If someone has a book project where images are needed, the author does have options. One option is to have no color pictures in the book. Novels do not have images; the words paint the picture. Sometimes I get a request for one full-color image to be added to a novel. One example that comes to mind is an author who wanted a red rose picture at the beginning of the book. It is possible, and is called a tip in. It is expensive to do and will require a print minimum of 1500 books. Such an addition is usually gratuitous and therefore one reason why you rarely see this.


It is quite understandable that someone who wrote a memoir, biography or autobiography may want pictures. In these situations, black and white images can be scattered throughout the book without adding to the black and white printing costs. Black and white images look surprisingly good, which make for a very viable option.


An author could also consider an insert, which is a group of several glossy pages of images inserted into the middle of the book. This allows for full color images to be included in an otherwise black and white book, i.e., black ink on white or off-white stock. That contrasts with a book that has full color images mixed in throughout the book, among black and white text on coated paper, which is much more expensive to print.

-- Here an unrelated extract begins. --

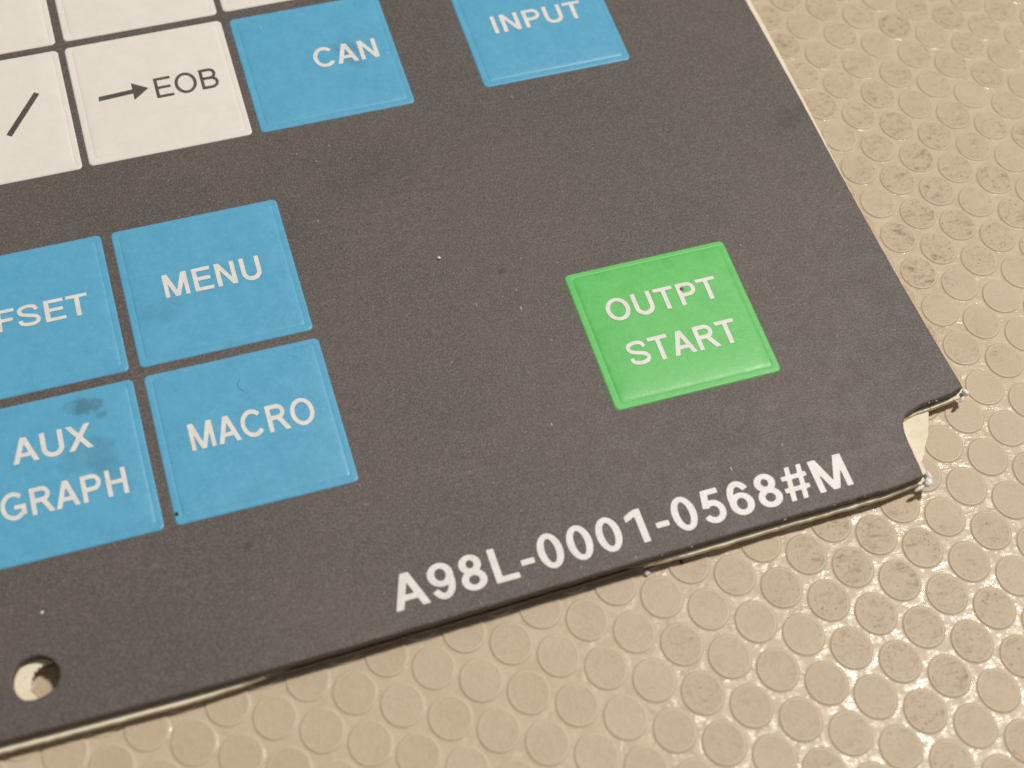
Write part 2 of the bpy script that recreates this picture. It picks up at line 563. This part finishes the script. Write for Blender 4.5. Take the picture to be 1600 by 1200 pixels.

Full Color Raises the Printing Costs


As you can see, printing in color is a more complex process and normally requires more ink coverage than a black and white page. This makes the printing more expensive. For example, children’s book pages require a lot of ink. Fortunately, those books are normally twenty-four to forty pages long. Most full-length books are not in full color because of the costs. When full color images are placed throughout a book, the entire book prints as a full-color book, regardless of the many or majority of pages in black ink on the same white paper stock. Coffee table books or textbooks that contain color images throughout and run a couple of hundred pages or more tend to be quite pricey. In a book project where images are needed, the author does have options.


Weighing the Book Printing Options


If you plan to include images in your book you will have to decide whether the extra cost of color makes sense to you. Then you can weigh your options as to going all full color, adding an insert or even tipping in a full-color image. Sometimes the answer is not all black and white.